Il Professor Venturi e gli altri 11 docenti hanno rifiutato apertamente di giurare fedeltà al regime fascista, compiendo un atto di grande valore morale e civile sapendo di sacrificare carriera e opportunità di lavoro in nome dell’autonomia dell’insegnamento e del supremo ideale della libertà. Lionello Venturi è stato un uomo coerente alle sue idee e al valore dell’istruire senza infondere idee politiche nonostante il fascismo lo imponesse. Infatti, attraverso gli atti e le parole di Venturi, si può dedurre quanto possa essere importante lottare per i propri ideali.

Questi 12 professori hanno avuto il coraggio di esprimere un’idea “controcorrente”, una scelta complicata anche nella società odierna in cui noi giovani siamo spesso chiamati ad esprimere la nostra opinione, ad esempio riguardo un tema di attualità. Spesso però siamo soggetti ad influenze esterne, provenienti soprattutto dai social network, per questo ci limitiamo ad aderire a posizioni già espresse da altre persone o preferiamo addirittura restare imparziali, credendo che l’opinione del singolo non abbia alcun impatto sull’esterno. Ci sbagliamo perché è fondamentale difendere le proprie idee quando crediamo che la nostra visione sia più giusta rispetto a quella della maggioranza, anche se questo potrebbe comportare la nostra emarginazione dal “gruppo”. Ovviamente non sempre il nostro pensiero sarà quello giusto, ma sbagliare sapendo di aver agito secondo la propria volontà è piu ragionevole che seguire un’idea comune che non condividiamo, anche se si dovesse rivelare migliore, così da non avere rimorsi. Le nostre azioni devono sempre corrispondere ai valori che portiamo dentro e mai a quelli supportati dalla società.

Oggi, a distanza di quasi un secolo, siamo tutti capaci di riconoscere chi ha compiuto la scelta giusta e chi quella sbagliata, ma la verità è che ognuno di noi, pur di sopravvivere, probabilmente, avrebbe pensato a sé stesso, alla propria famiglia e quindi avrebbe accettato di sottostare a un regime ostile.

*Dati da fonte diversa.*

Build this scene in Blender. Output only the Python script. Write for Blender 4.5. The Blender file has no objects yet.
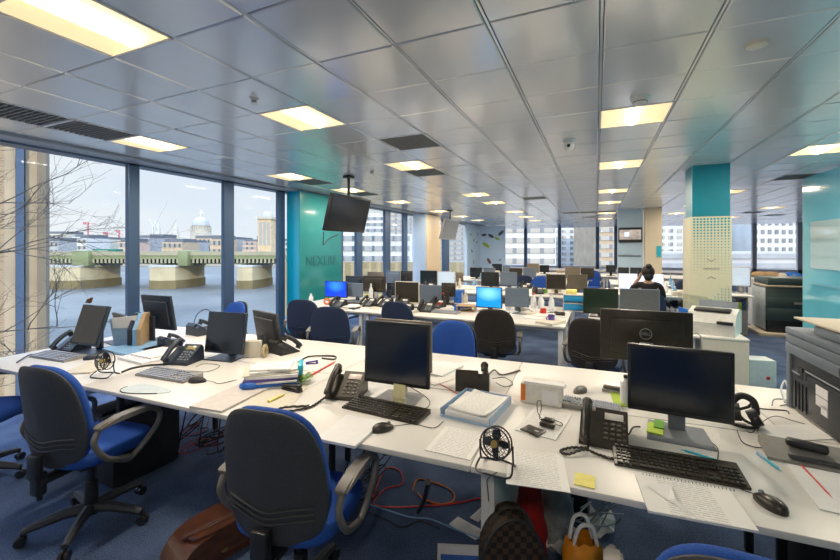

Il coraggio di opporsi anche a costo della propria vita contraddistingue poche persone, degne di essere elogiate e ricordate nei secoli, persone capaci di lasciare le loro nobili impronte in una strada già segnata dall’indifferenza e dal male. Sono proprio quelle impronte, così lievi ma essenziali che ci permettono oggi di ripercorrere la storia del nostro passato e di conoscere queste personalità che hanno cambiato il modo di approcciarsi alla realtà e ci hanno insegnato a difendere le nostre idee.

Il nostro compito non è dunque quello di giudicare un passato già scritto, ma di mantenere vivo il ricordo di coloro a cui ci ispiriamo ogni giorno, ringraziandoli in questo modo per il futuro che hanno costruito per noi.

Nelle scelte di ogni giorno dovremmo ispirarci a grandi personaggi della storia, i quali hanno avuto il coraggio di lottare contro regimi avversi o organizzazioni criminali, come hanno fatto Paolo Borsellino, Giovanni Falcone e tutti coloro che lottarono contro la mafia e morirono perseguendo la giustizia: non persero mai  la speranza, la forza d’animo e la convinzione che ogni loro azione avrebbe portato alla distruzione di un sistema ben radicato e potente come Cosa nostra, sebbene fosse un obiettivo sicuramente complesso da raggiungere.

Vorremmo concludere con una frase che riteniamo particolarmente significativa:“È bello morire per ciò in cui si crede; chi ha paura muore ogni giorno, chi non ha paura muore una volta sola” disse Borsellino e le sue parole fanno ancora venire i brividi se pensiamo al momento in cui le pronunciò, poco dopo la morte del suo amico e collega Giovanni Falcone.